Once we were all packed in the car, from memory, my brother Jim – I think it had something to do with school (he was in high school now) – was dropped off at the Groves, while the rest of us were driven up to Rockhampton. There, at some point, we were deposited into the keeping of Aunty Sylvie and Uncle Barney.

Yes, Mum’s older brother, Uncle Barney, the one who had tried to put his dirty, salty penis in my mouth. I still felt the gross taste of it on my tongue and wouldn’t trust him even as far as a child could chuck a sheep.

But in the event, even though we were staying under his roof, he left well away from me and in fact never ever tried anything again. For the time being we were all safe at Uncle Barney and Aunty Sylvie’s.

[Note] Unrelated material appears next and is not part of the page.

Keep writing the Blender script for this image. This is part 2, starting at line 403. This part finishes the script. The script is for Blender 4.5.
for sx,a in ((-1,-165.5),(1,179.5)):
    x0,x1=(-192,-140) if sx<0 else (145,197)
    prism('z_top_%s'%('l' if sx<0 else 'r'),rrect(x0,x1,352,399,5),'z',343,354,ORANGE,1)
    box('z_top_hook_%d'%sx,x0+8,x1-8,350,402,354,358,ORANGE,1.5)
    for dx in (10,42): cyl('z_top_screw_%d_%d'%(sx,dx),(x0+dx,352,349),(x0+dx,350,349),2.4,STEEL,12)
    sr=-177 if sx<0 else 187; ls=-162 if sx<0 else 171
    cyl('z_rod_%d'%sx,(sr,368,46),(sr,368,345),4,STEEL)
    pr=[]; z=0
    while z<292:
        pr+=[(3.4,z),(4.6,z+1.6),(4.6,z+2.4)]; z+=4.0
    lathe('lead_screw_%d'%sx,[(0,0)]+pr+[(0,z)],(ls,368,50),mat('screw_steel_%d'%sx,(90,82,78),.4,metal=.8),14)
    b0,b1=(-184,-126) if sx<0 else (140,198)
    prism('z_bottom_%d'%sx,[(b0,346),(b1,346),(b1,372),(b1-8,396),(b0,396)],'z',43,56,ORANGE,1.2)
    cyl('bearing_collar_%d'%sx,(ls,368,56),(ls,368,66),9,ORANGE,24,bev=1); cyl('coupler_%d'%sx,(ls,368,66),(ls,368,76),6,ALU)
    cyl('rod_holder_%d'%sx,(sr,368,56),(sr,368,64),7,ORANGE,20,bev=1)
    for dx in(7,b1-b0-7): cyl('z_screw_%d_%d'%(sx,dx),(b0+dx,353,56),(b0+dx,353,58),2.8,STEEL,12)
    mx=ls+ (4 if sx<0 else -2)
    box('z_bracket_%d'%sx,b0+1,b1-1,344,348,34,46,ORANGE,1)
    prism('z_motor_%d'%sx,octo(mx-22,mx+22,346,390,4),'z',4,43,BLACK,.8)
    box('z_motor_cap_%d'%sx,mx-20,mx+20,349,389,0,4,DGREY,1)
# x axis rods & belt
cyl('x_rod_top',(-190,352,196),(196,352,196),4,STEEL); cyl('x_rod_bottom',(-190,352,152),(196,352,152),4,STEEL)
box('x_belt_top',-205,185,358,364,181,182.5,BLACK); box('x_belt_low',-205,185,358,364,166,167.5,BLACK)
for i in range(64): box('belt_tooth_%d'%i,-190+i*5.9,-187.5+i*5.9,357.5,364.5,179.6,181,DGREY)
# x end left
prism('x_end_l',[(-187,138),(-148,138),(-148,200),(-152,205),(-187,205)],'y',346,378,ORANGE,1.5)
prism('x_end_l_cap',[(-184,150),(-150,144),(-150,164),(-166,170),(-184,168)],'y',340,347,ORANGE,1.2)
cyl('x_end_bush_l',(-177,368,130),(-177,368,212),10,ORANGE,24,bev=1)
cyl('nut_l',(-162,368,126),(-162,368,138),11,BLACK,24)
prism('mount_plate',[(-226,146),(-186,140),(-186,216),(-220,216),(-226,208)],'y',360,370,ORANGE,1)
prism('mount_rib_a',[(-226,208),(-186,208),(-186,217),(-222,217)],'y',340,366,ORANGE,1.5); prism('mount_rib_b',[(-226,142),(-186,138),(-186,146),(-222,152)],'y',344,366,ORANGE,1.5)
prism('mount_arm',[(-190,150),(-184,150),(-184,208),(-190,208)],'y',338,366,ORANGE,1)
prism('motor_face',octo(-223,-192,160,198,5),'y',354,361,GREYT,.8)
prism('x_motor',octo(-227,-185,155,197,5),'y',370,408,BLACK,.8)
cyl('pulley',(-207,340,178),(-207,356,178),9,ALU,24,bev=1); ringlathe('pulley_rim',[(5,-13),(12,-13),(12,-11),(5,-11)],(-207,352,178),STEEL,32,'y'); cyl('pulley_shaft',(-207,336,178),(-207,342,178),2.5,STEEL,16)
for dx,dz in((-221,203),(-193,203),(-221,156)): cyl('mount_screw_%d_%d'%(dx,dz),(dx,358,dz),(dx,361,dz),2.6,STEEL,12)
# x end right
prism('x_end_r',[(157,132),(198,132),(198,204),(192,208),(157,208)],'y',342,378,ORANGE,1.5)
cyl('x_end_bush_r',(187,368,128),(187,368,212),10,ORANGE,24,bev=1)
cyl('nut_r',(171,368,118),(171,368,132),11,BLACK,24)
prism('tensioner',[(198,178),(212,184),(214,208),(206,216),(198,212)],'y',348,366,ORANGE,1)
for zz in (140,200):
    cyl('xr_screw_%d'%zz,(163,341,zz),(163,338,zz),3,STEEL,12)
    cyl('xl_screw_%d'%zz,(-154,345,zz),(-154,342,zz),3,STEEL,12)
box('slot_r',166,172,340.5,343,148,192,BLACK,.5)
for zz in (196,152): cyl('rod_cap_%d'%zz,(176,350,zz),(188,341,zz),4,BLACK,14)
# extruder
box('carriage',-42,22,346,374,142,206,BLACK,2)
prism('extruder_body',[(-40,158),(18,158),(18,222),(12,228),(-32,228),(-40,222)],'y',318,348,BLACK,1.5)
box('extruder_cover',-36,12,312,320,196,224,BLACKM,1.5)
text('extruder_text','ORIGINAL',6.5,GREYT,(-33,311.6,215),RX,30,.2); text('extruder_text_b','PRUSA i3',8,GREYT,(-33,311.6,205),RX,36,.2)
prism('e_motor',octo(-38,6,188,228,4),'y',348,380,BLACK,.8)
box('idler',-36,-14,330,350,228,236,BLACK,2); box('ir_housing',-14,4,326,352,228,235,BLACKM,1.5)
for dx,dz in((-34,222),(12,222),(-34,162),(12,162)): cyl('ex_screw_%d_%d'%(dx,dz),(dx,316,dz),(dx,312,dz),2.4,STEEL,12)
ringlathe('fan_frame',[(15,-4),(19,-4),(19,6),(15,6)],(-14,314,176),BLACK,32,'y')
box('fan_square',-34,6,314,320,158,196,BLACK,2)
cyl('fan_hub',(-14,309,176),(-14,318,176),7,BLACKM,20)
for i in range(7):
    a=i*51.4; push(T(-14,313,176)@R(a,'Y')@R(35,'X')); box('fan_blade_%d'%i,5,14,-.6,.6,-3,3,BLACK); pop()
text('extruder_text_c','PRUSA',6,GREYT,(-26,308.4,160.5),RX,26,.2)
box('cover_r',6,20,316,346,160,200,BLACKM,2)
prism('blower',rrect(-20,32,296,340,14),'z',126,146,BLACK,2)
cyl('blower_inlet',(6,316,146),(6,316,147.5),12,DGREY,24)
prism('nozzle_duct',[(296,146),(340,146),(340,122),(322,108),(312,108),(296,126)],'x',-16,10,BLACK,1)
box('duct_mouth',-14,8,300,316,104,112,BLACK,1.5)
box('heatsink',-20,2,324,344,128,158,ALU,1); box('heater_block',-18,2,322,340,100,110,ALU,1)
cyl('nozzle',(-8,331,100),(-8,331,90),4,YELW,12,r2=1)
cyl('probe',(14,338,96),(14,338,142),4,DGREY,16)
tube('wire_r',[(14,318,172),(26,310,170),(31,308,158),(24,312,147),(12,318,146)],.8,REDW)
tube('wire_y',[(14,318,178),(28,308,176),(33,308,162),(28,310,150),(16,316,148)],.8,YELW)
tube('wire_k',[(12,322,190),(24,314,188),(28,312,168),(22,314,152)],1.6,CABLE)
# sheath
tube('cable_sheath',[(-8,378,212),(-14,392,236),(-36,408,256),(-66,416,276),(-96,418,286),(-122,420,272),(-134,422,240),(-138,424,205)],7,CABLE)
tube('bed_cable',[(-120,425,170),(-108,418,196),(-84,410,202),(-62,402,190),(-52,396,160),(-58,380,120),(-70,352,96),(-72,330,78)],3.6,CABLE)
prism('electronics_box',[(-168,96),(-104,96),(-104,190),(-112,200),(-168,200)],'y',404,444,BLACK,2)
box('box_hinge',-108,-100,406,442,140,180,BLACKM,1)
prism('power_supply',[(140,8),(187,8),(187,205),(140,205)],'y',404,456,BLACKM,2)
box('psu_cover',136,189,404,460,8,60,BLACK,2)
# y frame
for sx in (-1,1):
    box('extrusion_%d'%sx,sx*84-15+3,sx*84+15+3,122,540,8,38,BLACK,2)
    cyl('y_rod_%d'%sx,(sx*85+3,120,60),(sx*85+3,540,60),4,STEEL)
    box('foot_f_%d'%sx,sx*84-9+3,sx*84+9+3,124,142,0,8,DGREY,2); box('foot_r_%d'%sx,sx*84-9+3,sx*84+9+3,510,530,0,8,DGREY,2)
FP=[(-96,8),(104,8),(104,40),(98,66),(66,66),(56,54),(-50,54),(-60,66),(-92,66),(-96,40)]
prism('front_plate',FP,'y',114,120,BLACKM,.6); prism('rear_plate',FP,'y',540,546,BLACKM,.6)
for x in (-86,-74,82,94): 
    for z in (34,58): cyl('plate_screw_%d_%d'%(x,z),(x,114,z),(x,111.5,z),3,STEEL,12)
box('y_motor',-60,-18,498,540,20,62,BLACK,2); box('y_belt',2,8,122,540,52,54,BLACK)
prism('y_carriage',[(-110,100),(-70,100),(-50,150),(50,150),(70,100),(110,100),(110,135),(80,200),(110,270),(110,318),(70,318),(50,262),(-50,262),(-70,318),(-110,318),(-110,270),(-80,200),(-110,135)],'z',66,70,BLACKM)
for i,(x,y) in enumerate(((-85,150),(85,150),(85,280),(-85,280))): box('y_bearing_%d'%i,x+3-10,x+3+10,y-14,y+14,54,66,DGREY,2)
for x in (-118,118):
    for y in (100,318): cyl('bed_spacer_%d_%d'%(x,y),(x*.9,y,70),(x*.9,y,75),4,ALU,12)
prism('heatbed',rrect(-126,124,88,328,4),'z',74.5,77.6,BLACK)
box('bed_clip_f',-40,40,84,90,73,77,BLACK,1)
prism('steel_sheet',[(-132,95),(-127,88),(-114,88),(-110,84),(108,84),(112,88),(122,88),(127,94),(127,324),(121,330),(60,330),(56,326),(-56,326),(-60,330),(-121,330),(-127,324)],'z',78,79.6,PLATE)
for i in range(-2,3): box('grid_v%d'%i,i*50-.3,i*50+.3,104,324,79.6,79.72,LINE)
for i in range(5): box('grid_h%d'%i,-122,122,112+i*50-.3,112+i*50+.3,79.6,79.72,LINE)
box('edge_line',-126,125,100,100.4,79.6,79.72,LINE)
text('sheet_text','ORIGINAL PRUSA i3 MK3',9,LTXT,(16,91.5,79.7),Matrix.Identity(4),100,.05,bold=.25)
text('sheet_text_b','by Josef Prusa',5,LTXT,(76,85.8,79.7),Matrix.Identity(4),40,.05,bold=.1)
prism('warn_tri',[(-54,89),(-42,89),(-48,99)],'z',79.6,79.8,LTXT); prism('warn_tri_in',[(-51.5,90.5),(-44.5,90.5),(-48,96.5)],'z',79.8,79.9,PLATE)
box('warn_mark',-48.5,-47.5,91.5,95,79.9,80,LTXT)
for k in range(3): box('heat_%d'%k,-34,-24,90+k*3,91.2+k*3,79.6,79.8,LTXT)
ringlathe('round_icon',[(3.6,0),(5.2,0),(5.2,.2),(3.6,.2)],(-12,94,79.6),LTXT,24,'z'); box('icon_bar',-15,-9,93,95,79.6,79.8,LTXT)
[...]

We must have stayed there for quite a long time because we even went to school there – a little bush school for kids from Year One to Year Ten. I was in Year Seven, which in Ogmore, the town where we were living, was Year Six because there were no Year Seven students at the school.

It’s a bit unclear to me now, and I have never been able to settle the detail with my reluctant family, but after a while we had to leave Ogmore to come back for Dad’s trial. He had been released but he still had charges to face. What really is bizarre in my memory is that when we came back, we came back to our house on Perenjora Dam Road, and stayed in the house
with
Dad.

I still cannot get my head around that, but ahead of us lay the biggest occasion of our lives, definitely of my life and probably Mum’s too. It was Dad’s trial. Just the thought of it was heart-thrashing and spine-breaking, and yet there was something intrinsically exciting about it.

To suit the occasion of going to court, I wore the best dress I had. It was a frock that was blue and white-spotted at the top with a narrow shoulder sleeve that bottomed out into a little yellow skirt. The outfit had specially been bought for me for some big occasion, a wedding, I think.

And that is the way we arrived in court. The scariest day of our lives, all of us dressed like we were going to a huge celebration.